DATA SECTION
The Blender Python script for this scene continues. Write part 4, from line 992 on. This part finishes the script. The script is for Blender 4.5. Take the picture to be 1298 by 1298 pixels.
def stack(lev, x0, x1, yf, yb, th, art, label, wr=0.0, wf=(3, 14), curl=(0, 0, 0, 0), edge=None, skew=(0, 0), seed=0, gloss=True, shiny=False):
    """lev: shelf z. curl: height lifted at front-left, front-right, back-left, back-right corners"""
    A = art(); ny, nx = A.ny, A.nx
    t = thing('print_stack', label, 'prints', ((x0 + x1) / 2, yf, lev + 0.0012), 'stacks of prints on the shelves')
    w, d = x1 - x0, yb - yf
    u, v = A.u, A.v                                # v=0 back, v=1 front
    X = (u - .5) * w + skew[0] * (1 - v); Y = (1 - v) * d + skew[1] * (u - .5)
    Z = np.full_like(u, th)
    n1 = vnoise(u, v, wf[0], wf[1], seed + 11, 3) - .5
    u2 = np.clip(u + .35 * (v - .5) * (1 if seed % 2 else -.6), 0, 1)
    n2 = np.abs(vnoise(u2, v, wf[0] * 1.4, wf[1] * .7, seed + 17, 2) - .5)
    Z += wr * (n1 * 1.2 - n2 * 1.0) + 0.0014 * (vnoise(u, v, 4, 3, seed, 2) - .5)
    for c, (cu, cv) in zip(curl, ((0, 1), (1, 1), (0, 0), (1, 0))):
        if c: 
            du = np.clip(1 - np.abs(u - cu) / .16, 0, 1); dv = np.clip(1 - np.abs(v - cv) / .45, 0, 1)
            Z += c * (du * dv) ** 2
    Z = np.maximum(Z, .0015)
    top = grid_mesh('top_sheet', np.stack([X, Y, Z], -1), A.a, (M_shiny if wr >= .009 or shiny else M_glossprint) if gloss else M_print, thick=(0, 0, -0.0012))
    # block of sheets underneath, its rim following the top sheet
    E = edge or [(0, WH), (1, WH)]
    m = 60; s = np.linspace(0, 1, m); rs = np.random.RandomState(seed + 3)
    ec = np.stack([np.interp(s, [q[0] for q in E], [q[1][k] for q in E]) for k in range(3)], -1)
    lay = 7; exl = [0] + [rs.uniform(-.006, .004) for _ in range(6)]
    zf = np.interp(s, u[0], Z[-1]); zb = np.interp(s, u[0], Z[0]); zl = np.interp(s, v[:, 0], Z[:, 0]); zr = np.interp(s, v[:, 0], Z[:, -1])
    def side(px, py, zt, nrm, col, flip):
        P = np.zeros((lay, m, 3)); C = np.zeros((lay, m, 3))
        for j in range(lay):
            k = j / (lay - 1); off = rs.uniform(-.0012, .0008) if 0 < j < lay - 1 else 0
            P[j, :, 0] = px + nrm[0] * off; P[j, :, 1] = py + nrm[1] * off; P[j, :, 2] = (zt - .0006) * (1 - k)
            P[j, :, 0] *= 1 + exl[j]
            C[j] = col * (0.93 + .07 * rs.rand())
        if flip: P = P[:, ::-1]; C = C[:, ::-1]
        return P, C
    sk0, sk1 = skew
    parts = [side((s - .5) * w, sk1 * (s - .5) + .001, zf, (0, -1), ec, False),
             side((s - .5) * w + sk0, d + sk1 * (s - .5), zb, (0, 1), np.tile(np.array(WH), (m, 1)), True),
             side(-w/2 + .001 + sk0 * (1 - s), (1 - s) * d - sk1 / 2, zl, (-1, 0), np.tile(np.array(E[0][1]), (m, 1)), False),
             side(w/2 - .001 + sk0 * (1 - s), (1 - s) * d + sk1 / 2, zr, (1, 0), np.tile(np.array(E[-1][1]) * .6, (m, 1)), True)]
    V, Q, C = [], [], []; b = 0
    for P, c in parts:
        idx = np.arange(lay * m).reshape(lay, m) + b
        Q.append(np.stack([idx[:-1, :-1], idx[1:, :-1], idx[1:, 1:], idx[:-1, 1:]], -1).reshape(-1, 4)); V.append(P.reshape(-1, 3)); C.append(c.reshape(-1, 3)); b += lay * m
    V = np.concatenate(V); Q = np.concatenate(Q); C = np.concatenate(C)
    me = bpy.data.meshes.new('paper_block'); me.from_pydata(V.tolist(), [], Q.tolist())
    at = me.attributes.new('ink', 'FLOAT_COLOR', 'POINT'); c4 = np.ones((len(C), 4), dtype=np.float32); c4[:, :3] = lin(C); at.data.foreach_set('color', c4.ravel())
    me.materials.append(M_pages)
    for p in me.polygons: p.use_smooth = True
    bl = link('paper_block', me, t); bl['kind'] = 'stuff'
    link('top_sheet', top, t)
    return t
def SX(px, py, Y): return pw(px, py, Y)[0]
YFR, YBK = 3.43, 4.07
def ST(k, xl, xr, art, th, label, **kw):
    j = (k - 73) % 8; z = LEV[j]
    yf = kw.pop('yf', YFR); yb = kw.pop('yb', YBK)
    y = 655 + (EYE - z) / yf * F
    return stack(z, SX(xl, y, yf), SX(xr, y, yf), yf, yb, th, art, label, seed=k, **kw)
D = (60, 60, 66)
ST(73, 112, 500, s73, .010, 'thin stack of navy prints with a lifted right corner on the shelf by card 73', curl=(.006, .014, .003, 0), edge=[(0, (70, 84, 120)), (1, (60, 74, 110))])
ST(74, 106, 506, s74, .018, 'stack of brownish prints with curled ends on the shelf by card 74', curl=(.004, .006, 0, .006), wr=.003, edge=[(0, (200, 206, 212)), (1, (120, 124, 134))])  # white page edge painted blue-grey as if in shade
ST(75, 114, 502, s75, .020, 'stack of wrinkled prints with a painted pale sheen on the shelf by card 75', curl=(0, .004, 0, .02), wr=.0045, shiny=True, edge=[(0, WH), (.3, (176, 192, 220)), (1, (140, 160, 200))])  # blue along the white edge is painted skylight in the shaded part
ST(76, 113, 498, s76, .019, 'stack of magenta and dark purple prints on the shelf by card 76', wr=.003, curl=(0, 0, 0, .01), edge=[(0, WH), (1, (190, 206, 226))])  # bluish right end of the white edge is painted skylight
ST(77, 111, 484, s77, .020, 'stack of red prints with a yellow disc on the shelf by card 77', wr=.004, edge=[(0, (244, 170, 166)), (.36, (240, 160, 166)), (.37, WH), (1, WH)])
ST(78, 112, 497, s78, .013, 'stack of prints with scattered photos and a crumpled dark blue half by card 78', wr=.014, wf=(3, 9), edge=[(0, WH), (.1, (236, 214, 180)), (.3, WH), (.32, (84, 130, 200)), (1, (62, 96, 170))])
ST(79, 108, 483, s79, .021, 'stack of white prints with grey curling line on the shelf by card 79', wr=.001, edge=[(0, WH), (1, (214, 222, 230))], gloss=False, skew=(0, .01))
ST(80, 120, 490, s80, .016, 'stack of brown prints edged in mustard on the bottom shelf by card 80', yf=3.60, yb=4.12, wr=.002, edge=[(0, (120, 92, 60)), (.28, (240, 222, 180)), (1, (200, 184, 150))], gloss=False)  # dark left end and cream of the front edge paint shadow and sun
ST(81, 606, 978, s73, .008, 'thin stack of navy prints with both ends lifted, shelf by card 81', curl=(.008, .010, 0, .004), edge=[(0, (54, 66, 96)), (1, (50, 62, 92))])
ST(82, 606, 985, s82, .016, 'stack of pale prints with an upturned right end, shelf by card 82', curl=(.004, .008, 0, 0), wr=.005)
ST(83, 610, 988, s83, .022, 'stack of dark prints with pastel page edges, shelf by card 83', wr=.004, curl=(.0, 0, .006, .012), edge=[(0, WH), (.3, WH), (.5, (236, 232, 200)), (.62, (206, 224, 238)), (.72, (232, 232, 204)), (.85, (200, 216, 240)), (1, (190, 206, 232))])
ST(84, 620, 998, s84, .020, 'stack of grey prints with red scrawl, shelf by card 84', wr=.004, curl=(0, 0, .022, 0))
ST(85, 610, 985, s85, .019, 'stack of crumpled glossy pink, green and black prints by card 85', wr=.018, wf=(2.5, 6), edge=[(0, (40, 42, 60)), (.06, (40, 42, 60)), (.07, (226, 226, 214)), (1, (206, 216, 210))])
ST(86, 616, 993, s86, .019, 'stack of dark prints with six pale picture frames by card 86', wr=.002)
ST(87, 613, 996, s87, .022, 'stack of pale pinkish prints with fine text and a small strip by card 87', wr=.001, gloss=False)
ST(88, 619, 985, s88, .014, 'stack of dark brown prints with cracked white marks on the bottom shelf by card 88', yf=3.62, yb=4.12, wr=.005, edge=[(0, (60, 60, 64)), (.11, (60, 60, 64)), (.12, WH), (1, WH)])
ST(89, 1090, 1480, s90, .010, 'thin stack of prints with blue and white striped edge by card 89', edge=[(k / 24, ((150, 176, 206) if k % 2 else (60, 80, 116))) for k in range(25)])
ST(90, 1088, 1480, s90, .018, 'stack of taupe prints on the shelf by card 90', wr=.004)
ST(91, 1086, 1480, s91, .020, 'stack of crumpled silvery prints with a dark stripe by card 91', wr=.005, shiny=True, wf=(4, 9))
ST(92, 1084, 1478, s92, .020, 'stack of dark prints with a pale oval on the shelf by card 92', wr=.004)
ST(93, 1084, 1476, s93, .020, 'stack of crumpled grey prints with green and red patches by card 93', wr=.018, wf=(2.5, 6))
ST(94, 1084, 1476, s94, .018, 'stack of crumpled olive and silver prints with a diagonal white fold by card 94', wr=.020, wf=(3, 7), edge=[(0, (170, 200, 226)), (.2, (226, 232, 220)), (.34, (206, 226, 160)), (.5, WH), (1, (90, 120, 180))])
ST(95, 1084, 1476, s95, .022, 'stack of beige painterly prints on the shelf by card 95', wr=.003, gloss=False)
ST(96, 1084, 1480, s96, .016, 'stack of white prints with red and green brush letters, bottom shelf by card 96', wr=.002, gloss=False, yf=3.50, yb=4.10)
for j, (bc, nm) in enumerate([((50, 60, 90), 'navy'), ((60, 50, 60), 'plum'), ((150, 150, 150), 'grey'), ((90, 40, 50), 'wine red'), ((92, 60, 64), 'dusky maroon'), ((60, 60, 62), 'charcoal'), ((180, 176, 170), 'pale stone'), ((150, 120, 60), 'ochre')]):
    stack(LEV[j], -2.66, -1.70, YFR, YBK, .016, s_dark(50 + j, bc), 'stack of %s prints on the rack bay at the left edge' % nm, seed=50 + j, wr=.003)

EXERCISE TASK
Give back, exactly as written, each line from the one that contains "for P, c in" through the one that contains "for p in me.polygons: p.use_smooth = True".

RESPONSE TO THIS EXERCISE
    for P, c in parts:
        idx = np.arange(lay * m).reshape(lay, m) + b
        Q.append(np.stack([idx[:-1, :-1], idx[1:, :-1], idx[1:, 1:], idx[:-1, 1:]], -1).reshape(-1, 4)); V.append(P.reshape(-1, 3)); C.append(c.reshape(-1, 3)); b += lay * m
    V = np.concatenate(V); Q = np.concatenate(Q); C = np.concatenate(C)
    me = bpy.data.meshes.new('paper_block'); me.from_pydata(V.tolist(), [], Q.tolist())
    at = me.attributes.new('ink', 'FLOAT_COLOR', 'POINT'); c4 = np.ones((len(C), 4), dtype=np.float32); c4[:, :3] = lin(C); at.data.foreach_set('color', c4.ravel())
    me.materials.append(M_pages)
    for p in me.polygons: p.use_smooth = True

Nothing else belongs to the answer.